Though ELF has supplied similar equipment to makers of candles and other products that are filled in a molten state, food represents a new category for this kind of system. In adapting the equipment to suit a food product, one key adjustment was the use of hot-water jackets around the hoses that carry product from the reservoir of the volumetric pump filler to the filling nozzles. The water circulating between the black rubber jacketing--custom-made and fitted at ELF--and the product-filled hosing inside is kept at 210°F. This ensures that when product exits the fill nozzle, it, too, is at 210° F or very nearly so.

Hot-filling kills airborne mold spores that could be present in the jars. Just as important, as the hot product cools inside the jar, air trapped in the headspace evaporates. This forms an internal vacuum that sucks the cap down snug, thus ensuring a hermetic seal. It's the release of this internal vacuum pressure that makes the familiar popping sound recognized by consumers as a sign that the container has not been tampered with.

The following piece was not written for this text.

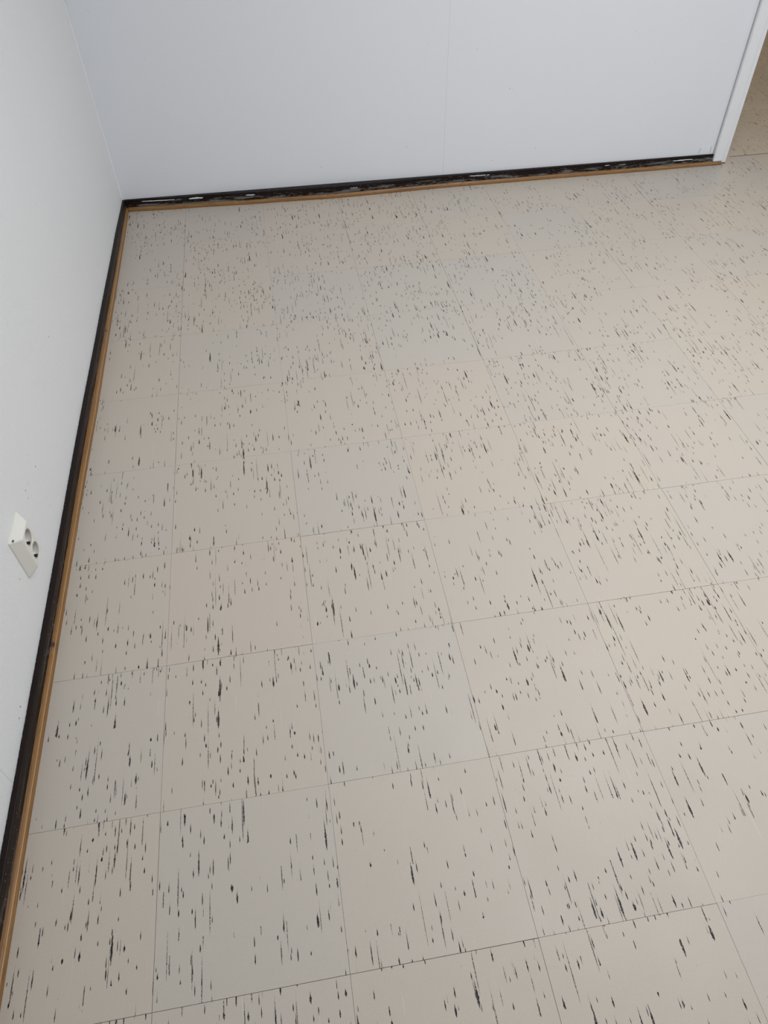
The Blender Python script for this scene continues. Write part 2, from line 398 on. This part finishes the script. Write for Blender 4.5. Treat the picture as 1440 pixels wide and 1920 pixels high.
# ------------------------------------------------------------------ skirting boards and shoe mouldings
HB = 0.043
def profile(back, front, hgt, r, n=4):
    pts = [(back, 0.0), (front, 0.0)]
    for k in range(n + 1):
        a = math.pi / 2 * k / n
        pts.append((front - r * (1 if front > back else -1) * (1 - math.cos(a)), hgt - r + r * math.sin(a)))
    pts.append((back, hgt)); return pts
yl = frange(0.014, -4.6, 70)
bl = sweep('baseboard_left', [[(x, y, z) for x, z in profile(lerp_table(WL, y) + 0.0006 + random.random() ** 2 * 0.0010, lerp_table(BL, y), HB, 0.003)] for y in frange(0.014, -4.6, 1100)], M['board_left'])
tag(bl, 'low dark brown painted skirting board along the left wall', 'skirting board', 'structure')
def shoe_profile(back, front, hgt):
    s = 1 if front > back else -1; d = abs(front - back)
    return [(back, 0.0003), (front, 0.0003), (front - s * 0.0004, 0.0060), (front - s * 0.0024, 0.0101), (front - s * 0.0034, 0.0110),
            (front - s * 0.60 * d, hgt - 0.0008), (back, hgt)]
def worn_edge(o, share):
    o.data.materials.append(M['pine_edge']); n = 7
    for k, f in enumerate(o.data.polygons):
        if len(f.vertices) == 4 and k % n == 3 and random.random() < share: f.material_index = 1
t1 = sweep('trim_1', [[(x, y, z) for x, z in shoe_profile(lerp_table(BL, y) + 0.0003, lerp_table(SL, y), 0.0145)] for y in yl], M['pine_left'])
worn_edge(t1, 1.0)
bm = bmesh.new()
bmesh.ops.create_uvsphere(bm, u_segments=12, v_segments=8, radius=1.0)
for v in bm.verts: v.co = Vector((0.0655 + v.co.x * 0.0042, -2.017 + v.co.y * 0.0062, 0.0105 + v.co.z * 0.0036))
o = from_bm('knot', bm, M['hole'], t1, True); o['label'] = 'black knot in the strip'
tag(t1, 'varnished pine quarter-round strip along the foot of the left skirting board', 'moulding', 'structure')
xb = [0.0695] + frange(0.10, 2.4945, 50)
bb = sweep('baseboard_back', [[(x, y, z) for y, z in profile(wall_y(x) - 0.0009, lerp_table(BB, x), HB, 0.003)] for x in xb], M['board_back'])
tag(bb, 'dark brown painted skirting board with white scrapes along the back wall', 'skirting board', 'structure')
xs = [0.0772] + frange(0.10, 2.5365, 50)
t2 = sweep('trim_2', [[(x, y, z) for y, z in shoe_profile(lerp_table(BB, x) - 0.0003, lerp_table(SB, x), 0.0145)] for x in xs], M['pine_back'])
tag(t2, 'varnished pine quarter-round strip along the foot of the back skirting board', 'moulding', 'structure')
def flake(x0, x1, z, th):
    n = 9; bm = bmesh.new(); top = []; bot = []
    for k in range(n):
        f = k / (n - 1); x = x0 + (x1 - x0) * f; y = lerp_table(BB, x)
        w_ = th * (0.35 + 0.65 * math.sin(math.pi * (0.12 + 0.76 * f))) * random.uniform(0.7, 1.1); zz = z + random.uniform(-.0006, .0006)
        top.append((x, y, zz + w_ / 2)); bot.append((x, y, zz - w_ / 2))
    ring = bot + top[::-1]
    fr = [bm.verts.new((p[0], p[1] - 0.0005, p[2])) for p in ring]; bk = [bm.verts.new((p[0], p[1] + 0.0003, p[2])) for p in ring]
    bm.faces.new(fr); bm.faces.new(bk[::-1])
    for k in range(len(ring)): bm.faces.new((fr[k], bk[k], bk[(k + 1) % len(ring)], fr[(k + 1) % len(ring)]))
    from_bm('paint_chip', bm, M['filler'], bb)['label'] = 'white chip in the dark paint'
for q in ((0.135, 0.262, 0.0345, 0.0030), (0.318, 0.372, 0.0340, 0.0060), (0.540, 0.575, 0.0335, 0.0034), (0.955, 0.985, 0.0300, 0.0018), (1.448, 1.515, 0.0345, 0.0030), (1.519, 1.53, 0.0340, 0.0024), (2.318, 2.405, 0.0300, 0.0040), (2.02, 2.04, 0.0335, 0.002)):
    flake(*q)
# bead of paint and filler in the room corner
secs = []
for z in frange(HB, H_ROOM, 40):
    cx = left_x(0.016, z); wob = random.uniform(-.0004, .0004)
    cy = wall_y(cx)
    secs.append([(cx - 0.001, cy + 0.001, z), (cx + 0.0034 + wob, cy + 0.001, z), (cx + 0.0012, cy - 0.0012, z), (cx - 0.001, cy - 0.0034 - wob, z)])
tag(sweep('trim_3', secs, M['caulk']), 'thin white filler bead down the corner of the two walls', 'bead', 'structure')

# ------------------------------------------------------------------ door frame
door = bpy.data.objects.new('door_1', None); COL.objects.link(door); door.location = (2.53, -0.02, 0.0)
tag(door, 'white painted door frame at the right end of the back wall', 'door frame', 'structure')
def dbox(name, a, b, bev):
    o = box(name, a, b, M['frame'], None, bev); o.parent = door; o.location = tuple(-v for v in door.location); return o
dbox('casing', (2.4968, -0.0425, 0.0148), (2.5370, -0.0165, 2.12), 0.0030)
dbox('jamb', (2.5160, -0.0300, 0.0035), (2.5610, 0.0950, 2.10), 0.0014)
o = box('jamb_foot', (2.5375, -0.0335, 0.0002), (2.5590, -0.012, 0.0034), M['pine_back']); o.parent = door; o.location = tuple(-v for v in door.location)
o['label'] = 'bare wooden foot of the frame'
box('threshold_filler', (2.5625, 0.0245, -0.0020), (2.612, 0.0322, -0.0008), M['tile'], floor)
dbox('jamb', (DOOR_R, -0.0380, 0.0012), (DOOR_R + 0.045, 0.0800, 2.10), 0.0014)
dbox('casing', (DOOR_R + 0.022, -0.0600, 0.0012), (DOOR_R + 0.064, -0.0470, 2.12), 0.0016)
dbox('head_jamb', (2.5615, -0.0300, 2.055), (DOOR_R - 0.0005, 0.0800, 2.10), 0.0014)

# ------------------------------------------------------------------ filler patch and nail dents on the walls
def disc(name, pos, axis, r, mat, parent, n=8):
    bm = bmesh.new()
    c = Vector(pos); ax = Vector(axis).normalized(); u = ax.orthogonal().normalized(); v = ax.cross(u)
    top = [bm.verts.new(c + ax * 0.0004 + (u * math.cos(a) * r * random.uniform(.6, 1.1) + v * math.sin(a) * r * random.uniform(.6, 1.1))) for a in [2 * math.pi * k / n for k in range(n)]]
    bot = [bm.verts.new(q.co - ax * 0.0008) for q in top]
    bm.faces.new(top); bm.faces.new(list(reversed(bot)))
    for k in range(n): bm.faces.new((top[k], bot[k], bot[(k + 1) % n], top[(k + 1) % n]))
    return from_bm(name, bm, mat, parent)
for (x, z, r) in ((1.189, 0.162, .0016), (1.582, 0.3465, .0018), (1.594, 0.345, .0012), (1.537, 0.0855, .0016), (0.848, 0.11, .0022),
                  (0.2506, 0.1306, .0014), (1.715, 0.1193, .0016), (2.441, 0.0735, .0022)):
    disc('nail_dent', (x, wall_y(x), z), (0, -1, 0), r, M['mark'], wall_back)
for (y, z, r) in ((-1.2905, 0.285, .0018), (-1.679, 0.2087, .0022), (-1.7711, 0.2268, .0022), (-1.7764, 0.2097, .0016), (-1.9638, 0.1726, .0016),
                  (-2.1869, 0.0705, .0022), (-2.2085, 0.066, .0022)):
    disc('nail_dent', (left_x(y, z), y, z), (1, 0, 0), r, M['mark'], wall_left)
bm = bmesh.new()
pts = [(2.424, 0.046), (2.428, 0.074), (2.439, 0.080), (2.468, 0.079), (2.477, 0.076), (2.484, 0.046)]
fr = [bm.verts.new((x, wall_y(x) - 0.0006, z)) for x, z in pts]; bk = [bm.verts.new((x, wall_y(x) + 0.0002, z)) for x, z in pts]
bm.faces.new(fr); bm.faces.new(list(reversed(bk)))
for k in range(len(pts)): bm.faces.new((fr[k], bk[k], bk[(k + 1) % len(pts)], fr[(k + 1) % len(pts)]))
o = from_bm('filler_patch', bm, M['filler'], wall_back); o['label'] = 'whiter patch of filler low on the wall by the door frame'
for (x, z0, z1, dx) in ((2.427, 0.048, 0.070, 0.005), (2.478, 0.050, 0.074, -0.003)):
    bm = bmesh.new()
    for k in range(6):
        f = k / 6; zz = z0 + (z1 - z0) * f; xx = x + dx * f + random.uniform(-.0008, .0008)
        add_box(bm, (xx - .0009, wall_y(xx) - 0.0009, zz), (xx + .0009, wall_y(xx) + .0001, zz + (z1 - z0) / 6.2))
    from_bm('pencil_mark', bm, M['mark'], wall_back)

# ------------------------------------------------------------------ double wall socket
sock = bpy.data.objects.new('wall_socket', None); COL.objects.link(sock)
sock.location = (0.0507, -1.892, 0.192)
tag(sock, 'ivory double wall socket with a chipped corner, on the left wall above the skirting', 'socket')
# local frame: x out of the wall, y along it, z up
R_C = 0.0186; PROT = 0.020; ZC = (0.0200, -0.0200)
def circ(zc, x, r, n=40): return [(x, r * math.cos(2 * math.pi * k / n), zc + r * math.sin(2 * math.pi * k / n)) for k in range(n)]
bm = bmesh.new()
def rrect(hy, hz, r, x, n=5):
    out = []
    for (sy, sz, a0) in ((1, 1, 0), (-1, 1, 90), (-1, -1, 180), (1, -1, 270)):
        for k in range(n + 1):
            a = math.radians(a0 + 90 * k / n)
            out.append((x, sy * (hy - r) + r * math.cos(a), sz * (hz - r) + r * math.sin(a)))
    return out
R0 = [bm.verts.new(p) for p in rrect(0.0425, 0.0538, 0.003, -0.0005)]
R1 = [bm.verts.new(p) for p in rrect(0.0425, 0.0538, 0.003, 0.0022)]
R2 = [bm.verts.new(p) for p in rrect(0.0417, 0.0530, 0.003, 0.0030)]
R3 = [bm.verts.new(p) for p in rrect(0.0268, 0.0440, 0.004, 0.0182)]
R4 = [bm.verts.new(p) for p in rrect(0.0252, 0.0428, 0.004, 0.0194)]
R5 = [bm.verts.new(p) for p in rrect(0.0232, 0.0412, 0.004, PROT)]
n = len(R0)
for a, b in ((R0, R1), (R1, R2), (R2, R3), (R3, R4), (R4, R5)):
    for i in range(n): bm.faces.new((a[i], a[(i + 1) % n], b[(i + 1) % n], b[i]))
# front face with two round openings
C1 = [bm.verts.new(p) for p in circ(ZC[0], PROT, R_C)]; C2 = [bm.verts.new(p) for p in circ(ZC[1], PROT, R_C)]
edges = []
for ring in (R5, C1, C2):
    for i in range(len(ring)):
        e = bm.edges.get((ring[i], ring[(i + 1) % len(ring)])) or bm.edges.new((ring[i], ring[(i + 1) % len(ring)]))
        edges.append(e)
bmesh.ops.triangle_fill(bm, use_beauty=True, use_dissolve=False, edges=edges)
kill = [f for f in bm.faces if all(abs(v.co.x - PROT) < 1e-6 for v in f.verts) and
        any(math.hypot(f.calc_center_median().y, f.calc_center_median().z - z) < R_C * 0.985 and all(abs(math.hypot(v.co.y, v.co.z - z) - R_C) < 1e-5 for v in f.verts) for z in ZC)]
bmesh.ops.delete(bm, geom=kill, context='FACES_ONLY')
for ring, zc in ((C1, ZC[0]), (C2, ZC[1])):   # collar inside each opening
    inn = [bm.verts.new(p) for p in circ(zc, PROT - 0.0012, R_C - 0.0008)]
    for i in range(len(ring)): bm.faces.new((ring[i], ring[(i + 1) % 40], inn[(i + 1) % 40], inn[i]))
cover = from_bm('cover', bm, M['cover'], sock)
for zc in ZC:
    bm = bmesh.new()
    a = [bm.verts.new(p) for p in circ(zc, PROT - 0.0013, R_C - 0.0009)]
    b = [bm.verts.new(p) for p in circ(zc, 0.0030, R_C - 0.0016)]
    c = [bm.verts.new(p) for p in circ(zc, 0.0030, 0.001)]
    for r0, r1 in ((a, b), (b, c)):
        for i in range(40): bm.faces.new((r0[i], r0[(i + 1) % 40], r1[(i + 1) % 40], r1[i]))
    bm.faces.new(c)
    cup = from_bm('socket_cup', bm, M['cup'], sock)
    cup['label'] = 'grey beige recessed cup of the socket'
    for f in cup.data.polygons: f.use_smooth = len(f.vertices) == 4 and abs(f.normal.x) < .5
    for s in (1, -1):                             # earth clips above and below, pin holes at the sides
        bm = bmesh.new(); zz = zc + s * 0.0158
        add_box(bm, (0.0040, -0.0036, zz - 0.0010), (0.0172, 0.0036, zz + 0.0008))
        add_box(bm, (0.0032, -0.0048, zz - s * 0.002 - 0.0020), (0.0055, 0.0048, zz - s * 0.002 + 0.0020))
        add_box(bm, (0.0120, -0.0022, zz - s * 0.0015 - 0.0012), (0.0160, 0.0022, zz - s * 0.0015 + 0.0012))
        bmesh.ops.bevel(bm, geom=bm.edges[:], offset=0.0003, segments=1, affect='EDGES')
        from_bm('earth_clip', bm, M['metal'], cup)['label'] = 'dark tarnished earth clip'
        disc('pin_hole', (0.0030, s * 0.0095, zc), (1, 0, 0), 0.0026, M['hole'], cup, 12)
bm = bmesh.new()     # chipped spot on the near upper corner
pts = [(-.0032, .0002), (-.0012, .0022), (.0022, .0016), (.0038, -.0006), (.0012, -.0020), (-.0018, -.0014)]
nrm = Vector((0.42, -0.15, 0.90)).normalized(); u = Vector((0, 1, 0)); u = (u - nrm * u.dot(nrm)).normalized(); v = nrm.cross(u)
c = Vector((0.0072, -0.0345, 0.0510))
vs = [bm.verts.new(c + u * a + v * b + nrm * 0.0004) for a, b in pts]; vb = [bm.verts.new(q.co - nrm * 0.0012) for q in vs]
bm.faces.new(vs); bm.faces.new(list(reversed(vb)))
for k in range(6): bm.faces.new((vs[k], vb[k], vb[(k + 1) % 6], vs[(k + 1) % 6]))
o = from_bm('chip', bm, M['dark'], sock); o['label'] = 'dark chipped spot on the upper corner'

If the product hoses were not jacketed as they are, the jam reaching the glass jar would be too cool to kill potential mold spores. Also, the temperature gradient during cooling would not be as steep, so it's unlikely that the internal vacuum would be sufficient to draw the closure down tight enough to produce any kind of tamper-evident "pop" upon opening.

Renaldi values the jacketed lines for the 10-oz retail size, but he finds them even more indispensible for the 0.5-oz miniatures. "When such a small amount is being dispensed each time, the product sits a long time in the transfer hose," Renaldi points out. "During that time its temperature might drop from two hundred-ten to one hundred twenty-five without the jacketed hoses, and that's just not hot enough to accomplish what we need."

Small but multi-faceted

The U-shaped line measures 35' down one leg, 15' across and 25' up the other leg. Despite its small footprint, it's impressive for the number and variety of things it does. Glass jars, supplied by Tricor- Braun (St. Louis, MO), feed from a rotary turntable through a deionizing zone that reduces static buildup and loosens particles and dust from the inside of the jar. A short distance later, two jars pause beneath a diving dual-head air cleaning system. Each of the two heads comes down to fit snugly in the finish of a jar and deliver a brief blast of air to dislodge particles. A split-second later, the air and particles inside the jars are vacuumed out.

Jars are heated by infrared radiant heat lamps before they reach the filling station. As Renaldi puts it, "Filling a two hundred-ten-degree jam into a sixty-degree jar won't kill as many mold spores as when the jar is heated."

Filling is done two-up by a positive-displacement volumetric filler. The intermittent-motion machine's reservoir is equipped with a paddle-style mixer that constantly agitates the product to keep the fruit pieces evenly dispersed.

Metal lug closures from White Cap (Downers Grove, IL) are heated by an infrared radiant-heat blower as they slide down a track toward the capper. "Everything has to be warm," insists Renaldi. "It doesn't make sense to put a cold cap on a two hundred-ten-degree jar if internal vacuum is what you're after."

An instant before the cap is applied, nitrogen gas is blown onto the surface of the liquid.The nitrogen flushes out air, and along with it any airborne mold spores.

What Renaldi finds especially attractive about the filling system ELF designed is that it saved him the expense and complexity of steam injection.

"Jam manufacturers commonly use steam injection to create internal vacuum in the jar as the hot air cools," says Renaldi. "The hot steam also kills airborne contamination in the headspace." What BV does instead is rely on the heat of the product itself to create a cooling gradient, and thus an internal vacuum, while airborne contamination is flushed away by the nitrogen gas instead of by hot steam.